Migrants in Tunisia: Detained and Deported
In the past few months, we witnessed the attempt to strengthen the project of European borders’ externalization. The new externalization plan would include:
• policies for controlling and intercepting migrants directed to Europe—as part of the Karthoum process established on November 28, 2014 but already announced by the Mediterranean Task Force in November 2013;
• asylum policies, according to what the Italian Ministry of the Interior Angelino Alfano proposed during the EU Justice and Home Affairs Council of March 12, 2015. Tunisia, together with Egypt, Morocco, Niger, and Sudan is presented as one of the “laboratories” where the first projects of asylum externalizations would be implemented, with the opening of “reception” centers sponsored by the European Union.
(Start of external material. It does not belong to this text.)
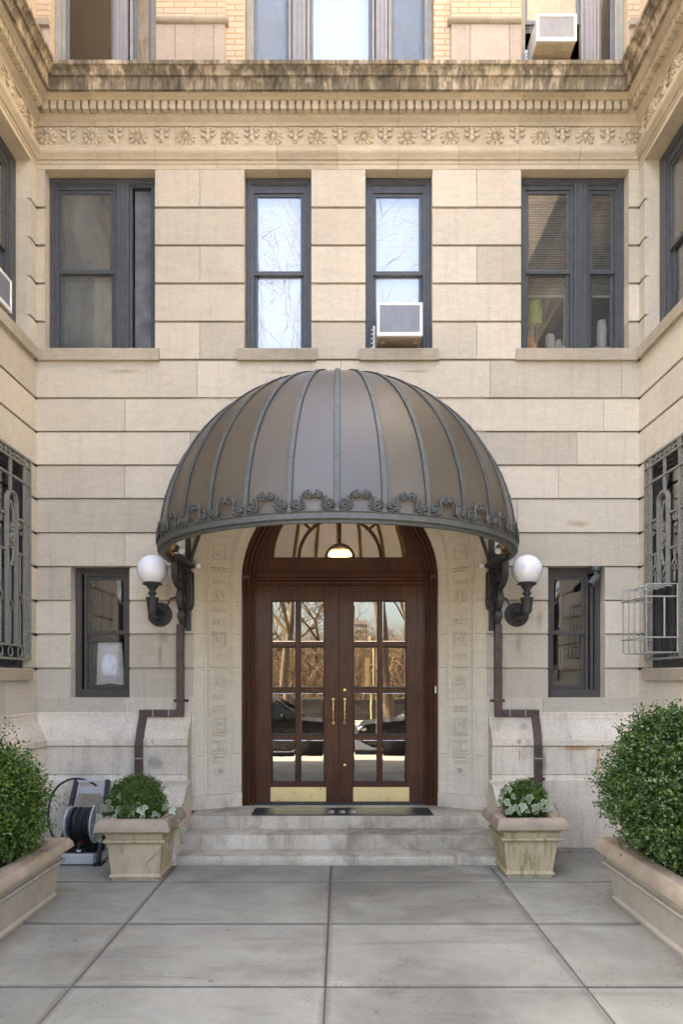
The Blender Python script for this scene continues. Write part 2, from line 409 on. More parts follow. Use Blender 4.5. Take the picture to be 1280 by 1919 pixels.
M_glassH2 = mk_glass('faintly_dusty_window_glass', .08, (.85, .85, .83), wob=.08, haze=.09)
M_glassD = mk_glass('door_glass', .20, (.35, .33, .3), wob=.06, rcol=(1, .95, .88))
M_glassF = mk_glass('fanlight_glass', .58, (.55, .5, .42), wob=.25, rcol=(1, .88, .72))
M_glassW = mk_glass('window_glass', .09, (.94, .94, .92), wob=.08)
M_glassS = mk_glass('screened_window_glass', .06, (.42, .42, .42), rough=.12)

def mk_canopy():
    k = NT('bronze_tinted_canopy_sheet'); k.n.remove(k.p)
    h = k.noise(55, 4, .6, None, 1.2)
    b = k.n.new('ShaderNodeBump'); b.inputs['Strength'].default_value = .8; b.inputs['Distance'].default_value = .005
    k.link(h, b.inputs['Height'])
    big = k.mix(k.ramp(k.noise(3, 4), [(.3, 0.0), (.7, 1.0)]), (.070, .064, .052), (.092, .084, .066))
    big = k.mix(1.0, big, k.ramp(k.noise(75, 4, .8), [(.28, .72), (.72, 1.3)]), 'MULTIPLY')
    sm = k.ramp(k.noise(1, 6, .75, k.scaled((9, 9, 1.2)), .3), [(.52, 0.0), (.75, 1.0)]); big = k.mix(k.math('MULTIPLY', sm, .35), big, (.19, .17, .14))
    vv = k.n.new('ShaderNodeTexVoronoi'); vv.inputs['Scale'].default_value = 5.5; k.link(k.pos, vv.inputs['Vector'])
    big = k.mix(k.ramp(vv.outputs['Distance'], [(.035, .7), (.06, 0.0)]), big, (.45, .44, .40))
    d = k.n.new('ShaderNodeBsdfDiffuse'); k.link(big, d.inputs[0]); k.link(b.outputs[0], d.inputs['Normal'])
    t = k.n.new('ShaderNodeBsdfTranslucent'); t.inputs[0].default_value = (.80, .68, .52, 1)
    g = k.n.new('ShaderNodeBsdfGlossy'); g.inputs['Roughness'].default_value = .33; g.inputs[0].default_value = (.60, .61, .62, 1); k.link(b.outputs[0], g.inputs['Normal'])
    m1 = k.n.new('ShaderNodeMixShader'); m1.inputs[0].default_value = .34; k.link(d.outputs[0], m1.inputs[1]); k.link(t.outputs[0], m1.inputs[2])
    fr = k.n.new('ShaderNodeFresnel'); fr.inputs[0].default_value = 1.55
    f = k.math('MULTIPLY_ADD', fr.outputs[0], .9, True); f.node.inputs[2].default_value = .07
    m2 = k.n.new('ShaderNodeMixShader'); k.link(f, m2.inputs[0]); k.link(m1.outputs[0], m2.inputs[1]); k.link(g.outputs[0], m2.inputs[2])
    k.link(m2.outputs[0], k.out.inputs[0]); return k.m
M_can = mk_canopy()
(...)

The European Union will also ask Tunisia and Egypt to engage in search and rescue operations.
Should this plan be implemented, migrant boats coming from Libya would be intercepted by the Tunisian Garde Nationale, migrants would be disembarked in Tunisia, and Tunisian authorities would proceed to processing asylum claims and managing status refugees, with the support of IOM and UNHCR. This is the goal that the European Union already tried to achieve in March 2014, when it signed a Mobility Partnership with Tunisia, which has not been implemented yet.